Tennessee passed the Ensuring Likeness, Voice, and Image Security Act in March 2024. The law made it illegal to use AI to clone a person's voice or likeness without explicit consent and gave individuals the right to sue both the person who made the clone and the platform that hosted it. At the time, the bill seemed narrowly tailored to the music industry. Nashville's songwriters and recording artists had been lobbying for protections after early voice clone tools showed up online and started making convincing fakes of country and pop stars singing songs they never recorded.

Two years later, the ELVIS Act has become the template for voice cloning legislation across the country. As of April 2026, twenty one states have passed or introduced bills that copy the Tennessee framework with minor modifications. Illinois passed its version in late 2024. California followed in 2025 with broader protections covering deepfake video as well as voice. New York passed a similar bill that took effect January 1 of this year. Florida, Texas, Georgia, and Michigan have bills in committee that are scheduled for votes in the next legislative session. The pattern is unmistakable.

The reason the ELVIS Act has spread so quickly comes down to two things. First, the law works on a clear principle that does not require complicated technical definitions. Cloning someone's voice without their permission is treated like using their photograph in advertising without permission, which has been illegal for a hundred years. The law just extends an existing right of publicity into a new technology. Second, the enforcement mechanism is straightforward. Individuals can sue for damages, statutory minimums apply, and courts have already started resolving cases under the original Tennessee statute, which gives other states confidence that the framework holds up under judicial review.

The case law that has emerged from Tennessee since 2024 has been instructive. Three significant lawsuits filed in Davidson County Chancery Court resolved in favor of the artists who brought them. One case involved a TikTok user who used a voice clone of a major country artist to promote a supplement company. The court awarded $185,000 in damages plus injunctive relief requiring removal of all content. A second case involved a podcast that used voice clones of two political commentators in satire content. The court found that satire did not exempt the use without consent and awarded $90,000. A third case involved a small AI tool that scraped voices from public videos to train its model. The case settled with the company removing all Tennessee resident voices from the dataset and paying an undisclosed amount.

For AI companies operating across multiple states, compliance is becoming complicated. A voice cloning tool that operates legally in one state can trigger liability the moment a user in another state accesses it. The leading platforms have responded by requiring uploaders to certify they have consent for any voice they clone, but enforcement has been uneven. ElevenLabs has introduced voice verification systems that require speakers to read a unique phrase before their voice can be cloned through the platform. Resemble AI has built consent capture into its API. Smaller open source tools have not implemented similar guardrails and the legal exposure is starting to push some of those tools offline.

The music industry side of the conversation has been the loudest, but the larger impact may end up being on advertising and political messaging. A voice clone of a CEO authorizing a fraudulent wire transfer is already a real attack vector. A voice clone of a candidate during an election cycle is the scenario most state legislatures are quietly preparing for. The Tennessee statute does not distinguish between commercial use and political use, which means a deepfake of a candidate would carry the same liability as a deepfake of a country singer. Other states are following that approach.

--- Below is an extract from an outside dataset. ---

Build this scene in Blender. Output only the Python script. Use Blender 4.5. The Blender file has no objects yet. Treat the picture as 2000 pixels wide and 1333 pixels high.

For individual creators and small business owners, the practical implications are significant. If you record podcasts, run a YouTube channel, or appear in promotional videos, your voice is now a protected asset under state law in roughly half the country. Cloning protections do not require you to register anything. They apply automatically. If your voice gets cloned without your consent, you have a cause of action and a clear path to damages. The same is true if your face appears in a deepfake video in states that have extended protections that far.

For AI developers, the message is that consent based architecture is no longer optional. Building a voice or likeness model in 2026 without a clear consent capture mechanism is building a product with serious legal exposure across most major US markets. The states that have not passed legislation yet are likely to follow the same template within the next eighteen months. The federal version of the bill, the No FAKES Act, has bipartisan support but is moving slowly through Congress. The state level patchwork is likely to remain the practical regulatory framework for the foreseeable future.

Tennessee passed a narrow music industry bill and ended up writing the rules for AI voice cloning in America. That is how state policy spreads when the law is clear, the enforcement is workable, and the underlying principle makes sense.